Typological and Spiritual Senses:
The Church Fathers, following the apostolic tradition, read these verses as pointing unmistakably toward the Eucharist. The "wonderful works to be remembered" finds its supreme fulfillment in the Lord's own command at the Last Supper: "Do this in remembrance of me" (Lk 22:19). The of the Eucharist is not mere subjective recollection but the sacramental re-presentation of Christ's paschal mystery — the one sacrifice made perpetually present. Likewise, "He has given food to those who fear him" reaches its fullness in the Bread of Life discourse of John 6, where Jesus identifies Himself as the true manna descended from heaven. The manna of Exodus was real but perishable; the Eucharist is the imperishable food that gives eternal life.
Catholic tradition illuminates these verses with exceptional depth through the lens of anamnesis and Eucharistic theology. The Catechism of the Catholic Church teaches that the Eucharist is "the memorial of Christ's Passover, the making present and the sacramental offering of his unique sacrifice, in the liturgy of the Church which is his Body" (CCC §1362). Psalm 111:4 is among the scriptural foundations of this teaching: the God who caused the Exodus to be remembered has fulfilled and surpassed that act by embedding the very sacrifice of His Son into the Church's liturgical life. The anamnesis is not the community's act alone — it is God who "causes" the memorial to exist, just as in the psalm.
St. Thomas Aquinas, in the Summa Theologiae (III, q. 73, a. 5), draws directly on the manna typology to explain why the Eucharist surpasses all prior sacraments: the Old Testament types fed the body and prefigured spiritual realities, but the Eucharist delivers the reality itself — the Body, Blood, Soul, and Divinity of Christ. The "food for those who fear him" is thus definitively the Eucharistic Christ.
Pope Benedict XVI, in Sacramentum Caritatis (2007, §11), explicitly retrieves the category of anamnesis from its Hebraic roots, showing how the Christian Eucharist does not abolish but transfigures Israel's liturgical memory. The "fear of the LORD" in verse 5, moreover, resonates with the Catechism's treatment of filial fear as a gift of the Holy Spirit (CCC §1831), without which the human heart cannot truly receive the gifts God desires to give.
For a contemporary Catholic, these two verses are a direct challenge to the amnesia that afflicts modern life.

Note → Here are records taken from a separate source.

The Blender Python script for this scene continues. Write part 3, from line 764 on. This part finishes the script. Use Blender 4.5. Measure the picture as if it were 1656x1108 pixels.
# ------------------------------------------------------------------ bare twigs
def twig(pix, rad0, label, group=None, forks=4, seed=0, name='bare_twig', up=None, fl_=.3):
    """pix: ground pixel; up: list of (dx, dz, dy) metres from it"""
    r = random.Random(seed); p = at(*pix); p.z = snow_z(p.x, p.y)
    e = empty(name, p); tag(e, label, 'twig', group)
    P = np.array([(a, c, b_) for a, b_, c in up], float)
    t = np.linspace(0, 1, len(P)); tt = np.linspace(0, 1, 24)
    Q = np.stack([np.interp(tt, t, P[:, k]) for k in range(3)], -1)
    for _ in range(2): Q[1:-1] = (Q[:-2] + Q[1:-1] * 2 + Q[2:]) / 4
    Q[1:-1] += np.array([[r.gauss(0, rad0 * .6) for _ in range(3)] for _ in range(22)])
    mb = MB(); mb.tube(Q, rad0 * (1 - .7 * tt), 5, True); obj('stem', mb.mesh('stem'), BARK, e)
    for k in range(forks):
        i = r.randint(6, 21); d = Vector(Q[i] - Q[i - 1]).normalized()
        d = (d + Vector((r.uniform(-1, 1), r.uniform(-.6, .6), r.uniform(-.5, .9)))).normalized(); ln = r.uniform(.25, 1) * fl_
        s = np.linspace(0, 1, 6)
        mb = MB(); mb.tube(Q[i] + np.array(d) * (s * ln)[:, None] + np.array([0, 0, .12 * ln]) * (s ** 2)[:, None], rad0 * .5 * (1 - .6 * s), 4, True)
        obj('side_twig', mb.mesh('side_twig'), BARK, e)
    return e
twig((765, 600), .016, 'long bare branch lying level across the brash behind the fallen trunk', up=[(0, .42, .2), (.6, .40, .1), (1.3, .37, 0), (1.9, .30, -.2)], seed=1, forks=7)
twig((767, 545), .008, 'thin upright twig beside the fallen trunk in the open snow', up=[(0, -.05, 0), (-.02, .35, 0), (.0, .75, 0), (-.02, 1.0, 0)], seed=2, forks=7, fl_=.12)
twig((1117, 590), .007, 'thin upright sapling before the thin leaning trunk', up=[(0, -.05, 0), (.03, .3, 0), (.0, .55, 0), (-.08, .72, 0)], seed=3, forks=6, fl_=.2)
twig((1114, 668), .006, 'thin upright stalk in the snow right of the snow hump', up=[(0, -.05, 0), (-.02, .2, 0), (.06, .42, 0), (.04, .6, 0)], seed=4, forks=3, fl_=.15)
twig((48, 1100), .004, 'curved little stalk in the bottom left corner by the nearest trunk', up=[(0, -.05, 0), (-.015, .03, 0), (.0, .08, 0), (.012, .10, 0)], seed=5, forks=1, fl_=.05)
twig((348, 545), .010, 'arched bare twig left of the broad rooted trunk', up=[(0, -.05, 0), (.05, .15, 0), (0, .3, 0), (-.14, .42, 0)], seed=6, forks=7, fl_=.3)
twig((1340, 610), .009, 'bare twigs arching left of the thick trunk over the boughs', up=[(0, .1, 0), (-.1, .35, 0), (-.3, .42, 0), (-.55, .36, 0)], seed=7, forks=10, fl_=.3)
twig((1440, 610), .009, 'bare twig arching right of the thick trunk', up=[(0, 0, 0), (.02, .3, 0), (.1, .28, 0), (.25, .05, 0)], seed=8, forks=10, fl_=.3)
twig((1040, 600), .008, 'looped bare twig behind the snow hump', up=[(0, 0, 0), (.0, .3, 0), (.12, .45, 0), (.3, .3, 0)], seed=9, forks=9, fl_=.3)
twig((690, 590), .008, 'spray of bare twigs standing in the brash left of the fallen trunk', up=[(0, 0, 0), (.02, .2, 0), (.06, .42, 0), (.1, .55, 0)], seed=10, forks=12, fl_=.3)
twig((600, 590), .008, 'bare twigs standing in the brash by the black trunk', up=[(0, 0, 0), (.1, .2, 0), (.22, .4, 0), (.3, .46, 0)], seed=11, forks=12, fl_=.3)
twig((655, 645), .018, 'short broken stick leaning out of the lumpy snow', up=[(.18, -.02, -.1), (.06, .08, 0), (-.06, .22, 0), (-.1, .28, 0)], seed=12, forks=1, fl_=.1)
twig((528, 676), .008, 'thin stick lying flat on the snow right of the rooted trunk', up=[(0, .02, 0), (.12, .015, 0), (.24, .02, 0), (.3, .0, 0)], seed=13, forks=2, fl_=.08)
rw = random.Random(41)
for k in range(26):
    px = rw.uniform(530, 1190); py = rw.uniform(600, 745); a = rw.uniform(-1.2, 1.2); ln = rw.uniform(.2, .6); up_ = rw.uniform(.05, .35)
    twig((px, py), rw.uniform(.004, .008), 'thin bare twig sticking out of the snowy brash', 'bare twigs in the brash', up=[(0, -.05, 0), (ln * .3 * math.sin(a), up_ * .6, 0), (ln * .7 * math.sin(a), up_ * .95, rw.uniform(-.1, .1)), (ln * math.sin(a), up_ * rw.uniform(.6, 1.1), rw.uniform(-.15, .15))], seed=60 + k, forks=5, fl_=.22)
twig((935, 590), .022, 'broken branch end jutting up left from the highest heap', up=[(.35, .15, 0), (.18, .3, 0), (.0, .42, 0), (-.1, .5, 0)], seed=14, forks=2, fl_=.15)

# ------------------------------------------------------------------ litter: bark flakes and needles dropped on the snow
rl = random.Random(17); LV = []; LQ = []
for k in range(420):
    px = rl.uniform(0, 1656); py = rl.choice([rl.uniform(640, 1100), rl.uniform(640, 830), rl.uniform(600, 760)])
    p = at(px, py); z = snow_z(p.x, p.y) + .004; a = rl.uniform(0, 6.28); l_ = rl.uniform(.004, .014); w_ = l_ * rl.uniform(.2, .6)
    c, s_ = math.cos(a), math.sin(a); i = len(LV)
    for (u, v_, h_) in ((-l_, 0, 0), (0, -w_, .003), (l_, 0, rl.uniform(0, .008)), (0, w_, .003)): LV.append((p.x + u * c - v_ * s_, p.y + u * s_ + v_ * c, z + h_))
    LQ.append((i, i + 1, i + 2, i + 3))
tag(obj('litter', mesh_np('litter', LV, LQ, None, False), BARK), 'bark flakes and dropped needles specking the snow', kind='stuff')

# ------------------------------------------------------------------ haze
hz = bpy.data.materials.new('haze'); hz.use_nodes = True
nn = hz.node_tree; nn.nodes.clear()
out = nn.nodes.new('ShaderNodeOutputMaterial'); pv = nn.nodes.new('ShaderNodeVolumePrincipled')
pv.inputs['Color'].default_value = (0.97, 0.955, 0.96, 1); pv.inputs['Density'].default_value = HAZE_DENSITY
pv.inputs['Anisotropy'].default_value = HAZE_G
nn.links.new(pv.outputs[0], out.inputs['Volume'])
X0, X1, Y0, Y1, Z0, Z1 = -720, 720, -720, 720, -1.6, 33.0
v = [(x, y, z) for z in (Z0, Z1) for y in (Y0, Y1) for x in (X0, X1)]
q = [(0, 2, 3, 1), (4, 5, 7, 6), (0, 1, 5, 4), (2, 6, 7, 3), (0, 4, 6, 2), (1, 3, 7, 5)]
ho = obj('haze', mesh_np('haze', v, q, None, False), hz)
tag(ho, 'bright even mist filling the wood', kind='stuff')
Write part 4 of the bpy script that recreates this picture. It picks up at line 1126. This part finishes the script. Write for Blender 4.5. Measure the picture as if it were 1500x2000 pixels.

We live in a culture of immediacy in which yesterday's grace is quickly eclipsed by today's anxiety. Verse 4 invites the Catholic to participate actively in the Church's liturgical calendar precisely as a God-given remedy for this amnesia — to allow Sunday Mass, the Liturgy of the Hours, feast days, and fasting seasons to structure time around remembrance of what God has done.
Verse 5 speaks with particular urgency to Catholics navigating economic insecurity, illness, or spiritual dryness. The "food" God gives is not always what we expect or demand; manna was strange, unrecognized at first, and had to be gathered daily. So too, God's provision today — through the Eucharist, through Scripture, through community, through unexpected kindness — must be received with the open hands of "those who fear him." Practically: examine where you have stopped expecting God to provide. Return to the Eucharist as the primary act of reception. Keep a brief gratitude journal of God's "wonderful works" in your own life — not as a piety exercise, but as deliberate, covenantal memory.